Frank Foley was credited with saving thousands of German Jews.

London (CNN)A former British spy who saved thousands of Jews from death in Nazi Germany will be honored with a statue in his memory on Tuesday.

Frank Foley, a former officer with the Secret Intelligence Service, or MI6, who served in both World Wars, saved more than 10,000 people from the Nazis during his time working in Berlin.
Prince William, the Duke of Cambridge, will unveil the statue in Stourbridge, the West Midlands English town where Foley died in 1958.
    Working under cover as a passport control officer, Foley provided visas to Jews who were being persecuted by the Nazis. His work led MI6 to declare him a "true British hero."
      "Frank Foley did not carry out his work for personal gain; he did not do it for national recognition. Indeed, many of those he saved knew nothing of the quiet, unassuming British man at the consulate who saved them," a January statement from the spy agency said.

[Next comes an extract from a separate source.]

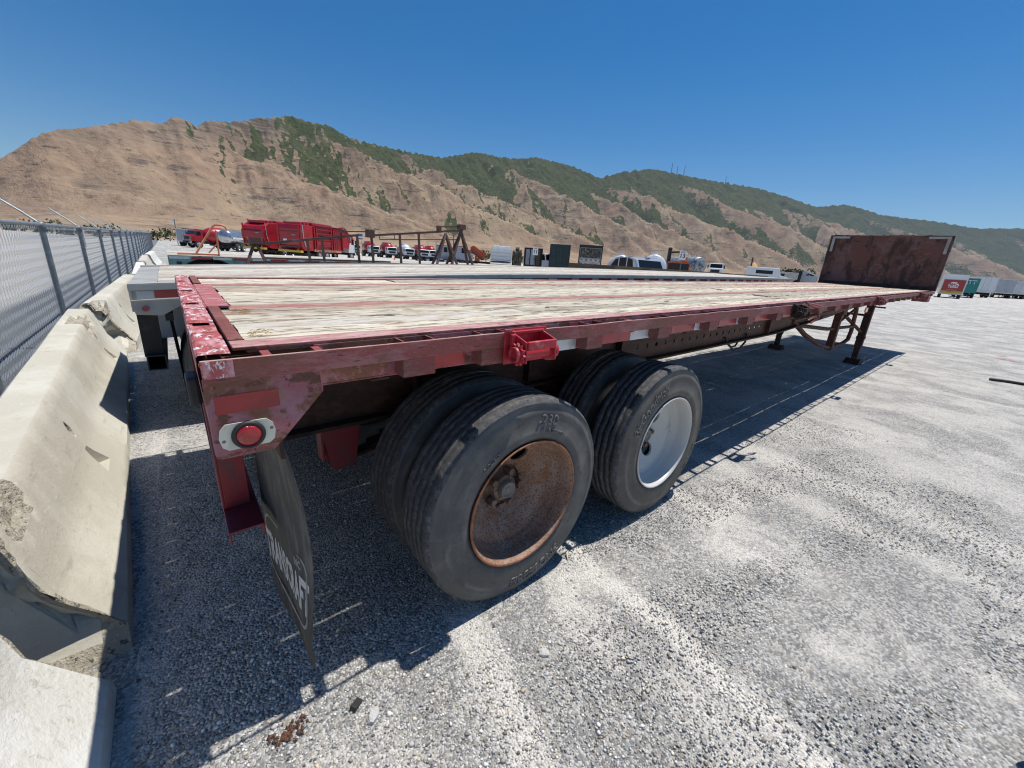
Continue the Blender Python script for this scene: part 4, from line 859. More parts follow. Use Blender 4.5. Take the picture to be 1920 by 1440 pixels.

      "Amongst the many thousands he saved were the grandparents of an SIS/MI6 officer who is serving today."
      Frank Foley in Berlin with wife Kay and daughter Ursula in 1930s Germany.
      Born in 1884, Foley was stationed in Berlin from 1922 to 1939. In his role as passport control officer he managed to obtain visas for an increasing number of Jews to travel to Palestine.
      According to Yad Vashem, the Holocaust Museum in Jerusalem, Foley issued the visas as he became more and more aware of the persecution Jews were facing.
      Despite not holding diplomatic immunity, Foley continued to take risks to ensure members of the German Jewish community could escape.
      MI6 head Alex Younger described Foley in the January statement as a "modest man" whose "dignity, compassion and bravery are in no doubt."
      He added: "While many condemned and criticized the Nazis' discriminative laws, Frank took action. With little regard for his personal safety, he took a stance against evil. Despite exposing himself to significant personal risk, Frank made a decision to help. He knew the dire consequences were he to get caught."
      The passport photograph for Foley's first diplomatic passport.
      Karen Pollock, chief executive of the UK Holocaust Educational Trust, also paid tribute to Foley earlier this year.
        "Frank Foley's courageous actions saved 10,000 Jewish people from almost certain death at the hands of the Nazis -- he is an example to all of us about the importance of standing up to be counted even in the most difficult of circumstances," she said in a statement.
        "As we educate the next generation about the darkness and destruction of the Holocaust, we are fortunate to be able to point to the few who risked their own lives to save others. We are delighted that his actions will be honored in this permanent way."